Dataset content:
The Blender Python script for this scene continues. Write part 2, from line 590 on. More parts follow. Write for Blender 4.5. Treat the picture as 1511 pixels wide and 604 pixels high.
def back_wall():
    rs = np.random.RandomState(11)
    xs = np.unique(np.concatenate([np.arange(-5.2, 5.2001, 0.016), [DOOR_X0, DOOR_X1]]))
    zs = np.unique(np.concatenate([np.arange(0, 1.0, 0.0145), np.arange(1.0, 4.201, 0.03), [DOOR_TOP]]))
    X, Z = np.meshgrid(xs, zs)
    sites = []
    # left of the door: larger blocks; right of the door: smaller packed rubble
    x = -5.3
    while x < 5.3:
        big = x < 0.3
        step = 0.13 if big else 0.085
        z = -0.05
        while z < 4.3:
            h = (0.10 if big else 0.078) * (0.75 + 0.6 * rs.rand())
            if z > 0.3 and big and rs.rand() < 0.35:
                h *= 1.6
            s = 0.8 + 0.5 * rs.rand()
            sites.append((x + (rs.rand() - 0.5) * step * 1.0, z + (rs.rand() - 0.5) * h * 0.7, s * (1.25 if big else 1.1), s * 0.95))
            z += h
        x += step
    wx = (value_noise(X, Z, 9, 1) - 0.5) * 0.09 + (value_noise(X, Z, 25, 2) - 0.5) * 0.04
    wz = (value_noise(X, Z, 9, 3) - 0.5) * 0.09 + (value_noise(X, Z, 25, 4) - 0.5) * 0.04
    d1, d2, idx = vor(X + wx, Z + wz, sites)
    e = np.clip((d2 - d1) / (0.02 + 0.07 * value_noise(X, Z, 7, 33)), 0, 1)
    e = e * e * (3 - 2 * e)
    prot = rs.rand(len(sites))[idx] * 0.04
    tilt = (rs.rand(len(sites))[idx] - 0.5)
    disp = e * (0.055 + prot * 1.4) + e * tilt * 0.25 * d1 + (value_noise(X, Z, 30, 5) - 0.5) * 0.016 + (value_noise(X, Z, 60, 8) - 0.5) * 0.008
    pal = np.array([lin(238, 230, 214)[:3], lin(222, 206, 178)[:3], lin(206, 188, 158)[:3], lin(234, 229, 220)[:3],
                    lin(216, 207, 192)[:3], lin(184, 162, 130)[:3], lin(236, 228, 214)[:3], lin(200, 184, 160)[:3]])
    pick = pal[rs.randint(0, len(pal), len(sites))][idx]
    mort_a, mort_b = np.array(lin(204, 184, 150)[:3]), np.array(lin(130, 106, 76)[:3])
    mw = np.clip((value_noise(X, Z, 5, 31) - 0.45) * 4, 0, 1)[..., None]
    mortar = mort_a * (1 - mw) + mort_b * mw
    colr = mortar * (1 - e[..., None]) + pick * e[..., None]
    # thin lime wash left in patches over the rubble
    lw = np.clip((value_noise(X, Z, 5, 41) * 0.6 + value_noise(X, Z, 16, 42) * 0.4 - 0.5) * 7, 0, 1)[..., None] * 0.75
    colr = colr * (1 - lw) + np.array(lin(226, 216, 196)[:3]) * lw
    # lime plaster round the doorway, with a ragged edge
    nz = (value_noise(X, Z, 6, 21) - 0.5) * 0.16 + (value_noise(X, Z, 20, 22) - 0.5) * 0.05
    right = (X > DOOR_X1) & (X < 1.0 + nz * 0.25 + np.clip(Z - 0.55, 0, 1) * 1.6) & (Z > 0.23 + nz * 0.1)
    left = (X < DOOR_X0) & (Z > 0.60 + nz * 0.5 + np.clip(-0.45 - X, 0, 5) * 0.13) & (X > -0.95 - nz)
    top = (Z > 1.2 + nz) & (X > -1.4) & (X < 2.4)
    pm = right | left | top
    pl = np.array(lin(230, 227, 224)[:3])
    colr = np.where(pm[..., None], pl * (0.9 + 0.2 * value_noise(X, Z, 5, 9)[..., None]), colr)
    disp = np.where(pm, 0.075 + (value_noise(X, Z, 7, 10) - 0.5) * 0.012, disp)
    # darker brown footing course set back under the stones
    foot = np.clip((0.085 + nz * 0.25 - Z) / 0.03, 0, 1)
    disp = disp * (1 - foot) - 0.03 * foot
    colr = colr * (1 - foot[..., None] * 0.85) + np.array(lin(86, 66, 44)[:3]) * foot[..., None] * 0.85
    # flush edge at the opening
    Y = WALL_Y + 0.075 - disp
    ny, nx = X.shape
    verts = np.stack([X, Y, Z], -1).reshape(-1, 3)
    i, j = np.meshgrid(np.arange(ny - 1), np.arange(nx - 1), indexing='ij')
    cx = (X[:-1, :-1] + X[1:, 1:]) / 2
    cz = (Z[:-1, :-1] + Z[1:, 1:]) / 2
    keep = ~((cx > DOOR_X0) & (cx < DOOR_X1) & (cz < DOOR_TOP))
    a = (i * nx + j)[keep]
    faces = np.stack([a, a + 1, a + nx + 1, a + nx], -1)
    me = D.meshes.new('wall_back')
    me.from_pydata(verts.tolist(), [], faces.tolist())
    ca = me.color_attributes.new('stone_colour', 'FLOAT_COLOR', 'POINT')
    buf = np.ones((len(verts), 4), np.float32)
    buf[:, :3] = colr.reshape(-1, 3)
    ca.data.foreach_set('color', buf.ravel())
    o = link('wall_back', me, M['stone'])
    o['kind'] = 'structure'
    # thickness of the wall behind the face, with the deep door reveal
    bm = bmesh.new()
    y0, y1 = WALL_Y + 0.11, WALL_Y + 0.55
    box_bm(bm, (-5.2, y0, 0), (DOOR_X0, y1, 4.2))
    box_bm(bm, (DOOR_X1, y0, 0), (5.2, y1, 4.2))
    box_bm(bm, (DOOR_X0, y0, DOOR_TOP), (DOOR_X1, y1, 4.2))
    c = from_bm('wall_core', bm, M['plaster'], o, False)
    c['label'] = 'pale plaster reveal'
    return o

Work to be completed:
Write the material out again word for word.

Result:
The Blender Python script for this scene continues. Write part 2, from line 590 on. More parts follow. Write for Blender 4.5. Treat the picture as 1511 pixels wide and 604 pixels high.
def back_wall():
    rs = np.random.RandomState(11)
    xs = np.unique(np.concatenate([np.arange(-5.2, 5.2001, 0.016), [DOOR_X0, DOOR_X1]]))
    zs = np.unique(np.concatenate([np.arange(0, 1.0, 0.0145), np.arange(1.0, 4.201, 0.03), [DOOR_TOP]]))
    X, Z = np.meshgrid(xs, zs)
    sites = []
    # left of the door: larger blocks; right of the door: smaller packed rubble
    x = -5.3
    while x < 5.3:
        big = x < 0.3
        step = 0.13 if big else 0.085
        z = -0.05
        while z < 4.3:
            h = (0.10 if big else 0.078) * (0.75 + 0.6 * rs.rand())
            if z > 0.3 and big and rs.rand() < 0.35:
                h *= 1.6
            s = 0.8 + 0.5 * rs.rand()
            sites.append((x + (rs.rand() - 0.5) * step * 1.0, z + (rs.rand() - 0.5) * h * 0.7, s * (1.25 if big else 1.1), s * 0.95))
            z += h
        x += step
    wx = (value_noise(X, Z, 9, 1) - 0.5) * 0.09 + (value_noise(X, Z, 25, 2) - 0.5) * 0.04
    wz = (value_noise(X, Z, 9, 3) - 0.5) * 0.09 + (value_noise(X, Z, 25, 4) - 0.5) * 0.04
    d1, d2, idx = vor(X + wx, Z + wz, sites)
    e = np.clip((d2 - d1) / (0.02 + 0.07 * value_noise(X, Z, 7, 33)), 0, 1)
    e = e * e * (3 - 2 * e)
    prot = rs.rand(len(sites))[idx] * 0.04
    tilt = (rs.rand(len(sites))[idx] - 0.5)
    disp = e * (0.055 + prot * 1.4) + e * tilt * 0.25 * d1 + (value_noise(X, Z, 30, 5) - 0.5) * 0.016 + (value_noise(X, Z, 60, 8) - 0.5) * 0.008
    pal = np.array([lin(238, 230, 214)[:3], lin(222, 206, 178)[:3], lin(206, 188, 158)[:3], lin(234, 229, 220)[:3],
                    lin(216, 207, 192)[:3], lin(184, 162, 130)[:3], lin(236, 228, 214)[:3], lin(200, 184, 160)[:3]])
    pick = pal[rs.randint(0, len(pal), len(sites))][idx]
    mort_a, mort_b = np.array(lin(204, 184, 150)[:3]), np.array(lin(130, 106, 76)[:3])
    mw = np.clip((value_noise(X, Z, 5, 31) - 0.45) * 4, 0, 1)[..., None]
    mortar = mort_a * (1 - mw) + mort_b * mw
    colr = mortar * (1 - e[..., None]) + pick * e[..., None]
    # thin lime wash left in patches over the rubble
    lw = np.clip((value_noise(X, Z, 5, 41) * 0.6 + value_noise(X, Z, 16, 42) * 0.4 - 0.5) * 7, 0, 1)[..., None] * 0.75
    colr = colr * (1 - lw) + np.array(lin(226, 216, 196)[:3]) * lw
    # lime plaster round the doorway, with a ragged edge
    nz = (value_noise(X, Z, 6, 21) - 0.5) * 0.16 + (value_noise(X, Z, 20, 22) - 0.5) * 0.05
    right = (X > DOOR_X1) & (X < 1.0 + nz * 0.25 + np.clip(Z - 0.55, 0, 1) * 1.6) & (Z > 0.23 + nz * 0.1)
    left = (X < DOOR_X0) & (Z > 0.60 + nz * 0.5 + np.clip(-0.45 - X, 0, 5) * 0.13) & (X > -0.95 - nz)
    top = (Z > 1.2 + nz) & (X > -1.4) & (X < 2.4)
    pm = right | left | top
    pl = np.array(lin(230, 227, 224)[:3])
    colr = np.where(pm[..., None], pl * (0.9 + 0.2 * value_noise(X, Z, 5, 9)[..., None]), colr)
    disp = np.where(pm, 0.075 + (value_noise(X, Z, 7, 10) - 0.5) * 0.012, disp)
    # darker brown footing course set back under the stones
    foot = np.clip((0.085 + nz * 0.25 - Z) / 0.03, 0, 1)
    disp = disp * (1 - foot) - 0.03 * foot
    colr = colr * (1 - foot[..., None] * 0.85) + np.array(lin(86, 66, 44)[:3]) * foot[..., None] * 0.85
    # flush edge at the opening
    Y = WALL_Y + 0.075 - disp
    ny, nx = X.shape
    verts = np.stack([X, Y, Z], -1).reshape(-1, 3)
    i, j = np.meshgrid(np.arange(ny - 1), np.arange(nx - 1), indexing='ij')
    cx = (X[:-1, :-1] + X[1:, 1:]) / 2
    cz = (Z[:-1, :-1] + Z[1:, 1:]) / 2
    keep = ~((cx > DOOR_X0) & (cx < DOOR_X1) & (cz < DOOR_TOP))
    a = (i * nx + j)[keep]
    faces = np.stack([a, a + 1, a + nx + 1, a + nx], -1)
    me = D.meshes.new('wall_back')
    me.from_pydata(verts.tolist(), [], faces.tolist())
    ca = me.color_attributes.new('stone_colour', 'FLOAT_COLOR', 'POINT')
    buf = np.ones((len(verts), 4), np.float32)
    buf[:, :3] = colr.reshape(-1, 3)
    ca.data.foreach_set('color', buf.ravel())
    o = link('wall_back', me, M['stone'])
    o['kind'] = 'structure'
    # thickness of the wall behind the face, with the deep door reveal
    bm = bmesh.new()
    y0, y1 = WALL_Y + 0.11, WALL_Y + 0.55
    box_bm(bm, (-5.2, y0, 0), (DOOR_X0, y1, 4.2))
    box_bm(bm, (DOOR_X1, y0, 0), (5.2, y1, 4.2))
    box_bm(bm, (DOOR_X0, y0, DOOR_TOP), (DOOR_X1, y1, 4.2))
    c = from_bm('wall_core', bm, M['plaster'], o, False)
    c['label'] = 'pale plaster reveal'
    return o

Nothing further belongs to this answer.